→ **WORK INSTRUCTIONS**
Write the material out again in full, exactly.

→ **COLLECTED DATA**
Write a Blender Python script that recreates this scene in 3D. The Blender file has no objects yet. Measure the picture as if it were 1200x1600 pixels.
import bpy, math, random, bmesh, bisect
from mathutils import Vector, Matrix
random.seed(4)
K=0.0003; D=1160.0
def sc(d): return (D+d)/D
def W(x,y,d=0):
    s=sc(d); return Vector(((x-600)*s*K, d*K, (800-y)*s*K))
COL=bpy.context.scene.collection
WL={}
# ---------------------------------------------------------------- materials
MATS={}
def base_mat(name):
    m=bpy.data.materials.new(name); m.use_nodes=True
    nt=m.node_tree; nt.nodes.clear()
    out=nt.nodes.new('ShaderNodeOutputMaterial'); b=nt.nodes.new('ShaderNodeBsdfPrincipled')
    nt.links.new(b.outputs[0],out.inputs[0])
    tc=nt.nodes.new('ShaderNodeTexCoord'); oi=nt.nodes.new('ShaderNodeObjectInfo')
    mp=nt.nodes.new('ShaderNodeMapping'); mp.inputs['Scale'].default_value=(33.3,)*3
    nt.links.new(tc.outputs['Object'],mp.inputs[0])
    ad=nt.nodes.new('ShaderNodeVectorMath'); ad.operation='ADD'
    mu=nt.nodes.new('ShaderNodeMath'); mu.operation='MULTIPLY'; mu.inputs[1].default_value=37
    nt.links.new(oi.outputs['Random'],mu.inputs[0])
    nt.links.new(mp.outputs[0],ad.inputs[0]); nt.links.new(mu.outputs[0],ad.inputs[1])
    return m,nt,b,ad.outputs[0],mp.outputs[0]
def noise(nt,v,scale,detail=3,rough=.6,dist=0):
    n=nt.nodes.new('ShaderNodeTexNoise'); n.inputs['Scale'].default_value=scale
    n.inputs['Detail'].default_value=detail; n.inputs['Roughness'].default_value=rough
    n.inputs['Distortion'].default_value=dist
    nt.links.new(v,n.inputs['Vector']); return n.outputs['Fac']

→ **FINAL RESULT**
Write a Blender Python script that recreates this scene in 3D. The Blender file has no objects yet. Measure the picture as if it were 1200x1600 pixels.
import bpy, math, random, bmesh, bisect
from mathutils import Vector, Matrix
random.seed(4)
K=0.0003; D=1160.0
def sc(d): return (D+d)/D
def W(x,y,d=0):
    s=sc(d); return Vector(((x-600)*s*K, d*K, (800-y)*s*K))
COL=bpy.context.scene.collection
WL={}
# ---------------------------------------------------------------- materials
MATS={}
def base_mat(name):
    m=bpy.data.materials.new(name); m.use_nodes=True
    nt=m.node_tree; nt.nodes.clear()
    out=nt.nodes.new('ShaderNodeOutputMaterial'); b=nt.nodes.new('ShaderNodeBsdfPrincipled')
    nt.links.new(b.outputs[0],out.inputs[0])
    tc=nt.nodes.new('ShaderNodeTexCoord'); oi=nt.nodes.new('ShaderNodeObjectInfo')
    mp=nt.nodes.new('ShaderNodeMapping'); mp.inputs['Scale'].default_value=(33.3,)*3
    nt.links.new(tc.outputs['Object'],mp.inputs[0])
    ad=nt.nodes.new('ShaderNodeVectorMath'); ad.operation='ADD'
    mu=nt.nodes.new('ShaderNodeMath'); mu.operation='MULTIPLY'; mu.inputs[1].default_value=37
    nt.links.new(oi.outputs['Random'],mu.inputs[0])
    nt.links.new(mp.outputs[0],ad.inputs[0]); nt.links.new(mu.outputs[0],ad.inputs[1])
    return m,nt,b,ad.outputs[0],mp.outputs[0]
def noise(nt,v,scale,detail=3,rough=.6,dist=0):
    n=nt.nodes.new('ShaderNodeTexNoise'); n.inputs['Scale'].default_value=scale
    n.inputs['Detail'].default_value=detail; n.inputs['Roughness'].default_value=rough
    n.inputs['Distortion'].default_value=dist
    nt.links.new(v,n.inputs['Vector']); return n.outputs['Fac']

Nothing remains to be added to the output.